On a démarré avec 4 à 6 journalistes. Ces journalistes étaient tellement motivés qu’ils n’avaient pas d’heure de repos à vrai dire. Je vous assure, on dirait que chacun était tellement motivé qu’il voulait chaque fois voir son nom dans le journal. Aussi, à l’époque, les journalistes avaient senti la nécessité eux-mêmes d’élever un peu le ton du débat, c’est à dire ils voulaient à travers leurs articles dire les choses le plus ouvertement possible. D’où les changements que les différentes rubriques ont apporté dans le ton de la rédaction. Et, franchement, nous avons eu beaucoup de correspondances pour nous soutenir, il y avait une sorte d’entente entre la rédaction et les lecteurs des journaux. Nous avions la certitude que le journal était lu, attendu, chaque sortie était un rendez vous et les gens prenaient la peine de le lire, de faire une critique assez souvent constructive et nous encourageaient ou suggéraient même des sujets. Par la suite il y a eu plus de journalistes formés, plus de technicités, ce n’est plus le journal ronéotypé, mais imprimé. Mais par moment on sentait qu’il y avait une certaine léthargie. Les journalistes n’avaient plus le même dynamisme.

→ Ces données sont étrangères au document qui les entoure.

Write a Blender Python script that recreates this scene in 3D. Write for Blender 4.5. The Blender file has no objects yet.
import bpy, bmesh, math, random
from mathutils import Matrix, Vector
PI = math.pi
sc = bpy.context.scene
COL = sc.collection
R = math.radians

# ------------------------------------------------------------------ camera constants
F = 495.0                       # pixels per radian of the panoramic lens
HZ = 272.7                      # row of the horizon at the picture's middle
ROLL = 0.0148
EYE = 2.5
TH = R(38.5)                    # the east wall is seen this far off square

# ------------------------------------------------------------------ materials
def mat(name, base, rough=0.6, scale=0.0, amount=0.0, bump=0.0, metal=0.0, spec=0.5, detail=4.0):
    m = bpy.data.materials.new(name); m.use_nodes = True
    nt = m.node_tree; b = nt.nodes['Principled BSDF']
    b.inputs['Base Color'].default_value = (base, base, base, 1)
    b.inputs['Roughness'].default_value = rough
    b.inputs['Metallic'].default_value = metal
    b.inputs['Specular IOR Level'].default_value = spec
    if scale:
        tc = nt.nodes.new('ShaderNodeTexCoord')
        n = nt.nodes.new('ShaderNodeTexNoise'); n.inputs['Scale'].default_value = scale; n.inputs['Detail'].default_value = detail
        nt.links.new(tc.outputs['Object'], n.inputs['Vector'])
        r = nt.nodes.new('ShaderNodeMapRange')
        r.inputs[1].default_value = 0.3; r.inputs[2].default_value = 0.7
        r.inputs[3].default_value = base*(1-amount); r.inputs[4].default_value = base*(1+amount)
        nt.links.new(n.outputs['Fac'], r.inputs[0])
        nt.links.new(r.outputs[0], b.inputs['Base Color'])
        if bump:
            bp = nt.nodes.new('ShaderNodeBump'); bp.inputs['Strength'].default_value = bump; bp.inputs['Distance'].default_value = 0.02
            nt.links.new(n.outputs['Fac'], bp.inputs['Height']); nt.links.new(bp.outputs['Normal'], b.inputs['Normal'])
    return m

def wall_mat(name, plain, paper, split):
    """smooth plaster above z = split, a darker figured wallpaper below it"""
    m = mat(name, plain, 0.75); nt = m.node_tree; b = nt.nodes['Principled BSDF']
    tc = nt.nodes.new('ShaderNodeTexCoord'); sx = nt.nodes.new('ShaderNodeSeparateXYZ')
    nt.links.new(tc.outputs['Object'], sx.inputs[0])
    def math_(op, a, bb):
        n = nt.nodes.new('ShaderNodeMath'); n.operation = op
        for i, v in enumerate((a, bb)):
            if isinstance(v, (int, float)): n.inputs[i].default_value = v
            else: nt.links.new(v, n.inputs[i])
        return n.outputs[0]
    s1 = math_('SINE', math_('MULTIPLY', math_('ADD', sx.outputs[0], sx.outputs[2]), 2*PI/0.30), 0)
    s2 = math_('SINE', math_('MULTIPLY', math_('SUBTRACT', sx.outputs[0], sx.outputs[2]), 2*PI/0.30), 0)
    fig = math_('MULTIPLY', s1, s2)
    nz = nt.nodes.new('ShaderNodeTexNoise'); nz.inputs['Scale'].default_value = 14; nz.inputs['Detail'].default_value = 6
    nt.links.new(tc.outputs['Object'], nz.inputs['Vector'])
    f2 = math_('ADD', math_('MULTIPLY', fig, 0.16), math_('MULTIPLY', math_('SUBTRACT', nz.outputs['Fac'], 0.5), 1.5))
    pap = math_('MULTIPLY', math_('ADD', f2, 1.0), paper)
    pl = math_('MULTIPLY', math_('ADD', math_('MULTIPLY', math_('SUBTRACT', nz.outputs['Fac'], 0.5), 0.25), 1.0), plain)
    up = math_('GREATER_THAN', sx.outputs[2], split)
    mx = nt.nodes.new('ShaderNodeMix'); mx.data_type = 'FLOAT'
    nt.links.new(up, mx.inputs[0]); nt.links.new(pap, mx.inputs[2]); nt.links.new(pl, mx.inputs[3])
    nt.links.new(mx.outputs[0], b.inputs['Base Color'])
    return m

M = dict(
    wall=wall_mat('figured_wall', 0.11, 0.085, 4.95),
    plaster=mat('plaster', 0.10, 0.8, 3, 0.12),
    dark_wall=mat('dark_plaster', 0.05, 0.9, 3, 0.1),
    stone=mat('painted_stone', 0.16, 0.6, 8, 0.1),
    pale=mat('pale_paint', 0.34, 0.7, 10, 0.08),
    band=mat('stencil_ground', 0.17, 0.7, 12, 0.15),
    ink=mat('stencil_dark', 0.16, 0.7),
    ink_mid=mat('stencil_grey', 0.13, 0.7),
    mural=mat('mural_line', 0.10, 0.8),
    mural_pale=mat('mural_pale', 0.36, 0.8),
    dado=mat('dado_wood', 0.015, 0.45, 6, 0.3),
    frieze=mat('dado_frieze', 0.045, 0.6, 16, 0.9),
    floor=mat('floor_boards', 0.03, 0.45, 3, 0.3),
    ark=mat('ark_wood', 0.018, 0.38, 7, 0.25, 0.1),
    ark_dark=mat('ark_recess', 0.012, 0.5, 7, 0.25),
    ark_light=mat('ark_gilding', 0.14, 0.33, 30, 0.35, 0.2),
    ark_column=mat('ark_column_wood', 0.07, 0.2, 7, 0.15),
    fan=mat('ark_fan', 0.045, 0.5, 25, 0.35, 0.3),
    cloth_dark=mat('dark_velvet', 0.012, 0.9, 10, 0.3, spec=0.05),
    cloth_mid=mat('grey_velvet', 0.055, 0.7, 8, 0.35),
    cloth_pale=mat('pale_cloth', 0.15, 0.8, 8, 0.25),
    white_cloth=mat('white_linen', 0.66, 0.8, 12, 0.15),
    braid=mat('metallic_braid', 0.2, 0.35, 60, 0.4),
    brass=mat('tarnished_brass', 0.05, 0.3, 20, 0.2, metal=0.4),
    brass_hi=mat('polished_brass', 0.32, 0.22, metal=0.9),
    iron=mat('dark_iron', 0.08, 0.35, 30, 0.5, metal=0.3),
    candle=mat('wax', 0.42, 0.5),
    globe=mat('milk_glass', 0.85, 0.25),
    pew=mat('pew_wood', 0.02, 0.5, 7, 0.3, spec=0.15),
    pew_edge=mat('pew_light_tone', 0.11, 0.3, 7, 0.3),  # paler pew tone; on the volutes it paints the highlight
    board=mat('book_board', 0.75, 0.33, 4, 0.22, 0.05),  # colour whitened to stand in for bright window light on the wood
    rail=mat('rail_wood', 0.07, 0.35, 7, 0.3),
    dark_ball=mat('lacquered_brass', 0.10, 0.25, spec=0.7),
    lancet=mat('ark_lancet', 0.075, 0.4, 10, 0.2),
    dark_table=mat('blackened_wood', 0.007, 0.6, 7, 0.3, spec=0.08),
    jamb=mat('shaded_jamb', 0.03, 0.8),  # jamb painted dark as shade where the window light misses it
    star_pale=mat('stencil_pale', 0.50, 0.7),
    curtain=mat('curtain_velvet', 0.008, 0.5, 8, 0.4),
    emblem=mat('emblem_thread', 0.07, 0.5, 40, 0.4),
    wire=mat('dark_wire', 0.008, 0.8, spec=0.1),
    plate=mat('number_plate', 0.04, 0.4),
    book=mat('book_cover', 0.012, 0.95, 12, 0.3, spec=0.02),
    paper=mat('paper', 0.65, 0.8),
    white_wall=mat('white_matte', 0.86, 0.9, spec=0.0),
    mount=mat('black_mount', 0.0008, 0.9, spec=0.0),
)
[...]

Pourquoi selon vous, il y a eu par la suite cette léthargie dont vous parlez et c’était à quel moment exactement ?

Je ne sais pas….Je crois que «l’esprit partisan» a dû faire quelques dégâts. Je parle de la période avant et un peu après la Conférence nationale. Certains se sont retirés, on ne sait pas si c’était une déception ; il n ‘y avait plus le même feu sacré qu’on leur connaissait aux premières heures.

Aujourd’hui, qu’est ce que vous souhaitez lire, peut être voir changer dans Le Sahel ou les publications de l’ONEP ?

Écoutez, la presse, c’est un pouvoir dans le vrai sens. Nous, après le coup d’État de 1974, pour rentrer chez nous la nuit, on nous accompagnait avec gendarme et motard. Pourquoi cela? Parce que la presse est importante, et il fallait parler des actions des hommes au pouvoir. De ce fait, je pense qu’il faut donner à la presse les moyens de faire son travail. Cela veut dire quoi? La liberté de la presse que nous célébrons le 3 mai de chaque année, ne doit pas être une simple fête où les discours pleuvent. Ce qui nous intéresse, c’est de donner à la presse la possibilité de parler correctement et objectivement de la situation que nous vivons. Évidemment, les journalistes doivent savoir qu’ils sont des nigériens ; ça veut dire beaucoup de choses. Je ne les pousse pas à l’auto censure, mais je voudrais les amener à la responsabilité. Ça veut dire qu’il y a des choses qu’un Nigérien patriote doit dire et des choses qu’il n’est pas nécessaire de dire, mais qu’on peut exprimer d’une autre façon. Vous savez pour la liberté de la presse, on peut se battre même à coup d’une simple virgule, donc disons objectivement ce qui se passe. Les autorités doivent accepter de travailler avec la presse parce qu’elles ne voient pas tout ce qui se passe, or la presse est avec le peuple comme un poisson dans l’eau. À force d’être avec la population, les journalistes sont au courant des réalités, des problèmes qui se posent, et en les transmettant dans la presse, c’est comme s’ils le disent aux autorités, à charge pour elles de trouver les solutions qui conviennent.

En tant qu’ancien animateur et responsable du Journal Le Sahel, que pensez-vous aujourd’hui de la place et de la mission de ce média d’État ?

Au départ, le journaliste, c’était comme le maître d’école ; il était respecté parce qu’il contribuait à faire connaître la langue dans laquelle il travaille, il côtoyait les personnalités ; il a des relations avec les populations, et contribuait également à faire la différence entre l’ivraie et la bonne graine. Mais au fil du temps, certains paramètres ont changé la donne. Maintenant, avec le recul, moi je pense qu’il faut donner à la presse les moyens d’être présente tous les jours dans toutes les activités de la société, de voir tout ce qui ne va pas, de le dire. Je suis sûr et certain, l’expérience aidant, bien que ce soit un métier ingrat, le journalisme est un métier extraordinaire qui vous pousse à connaître les pans de la société, à connaître les hommes, les activités, à se spécialiser dans certains domaines. De ce fait, la presse peut aider les autorités à prévoir certaines choses pour le bonheur des populations. Moi, j’ai fait du journalisme pendant plus de 50 ans, je ne le regrette pas ; si c’est à refaire, je le referai. J’ai fait le journalisme à l’époque du parti unique sous le régime de Diori, je ne le regrette pas parce que j’ai beaucoup appris ; ensuite j’ai vécu la période de Seini Kountché, j’ai également appris beaucoup de choses, pour faire la différence et retenir le meilleur ; je l’utilise à l’heure actuelle pour le faire. Ce que je souhaite aujourd’hui, avant de disparaître, c’est de mettre sur papier ce que j’ai appris pour que ceux qui viennent après nous, aient le feu sacré, le dynamisme qu’il faut et le patriotisme conséquent pour faire avancer ce pays.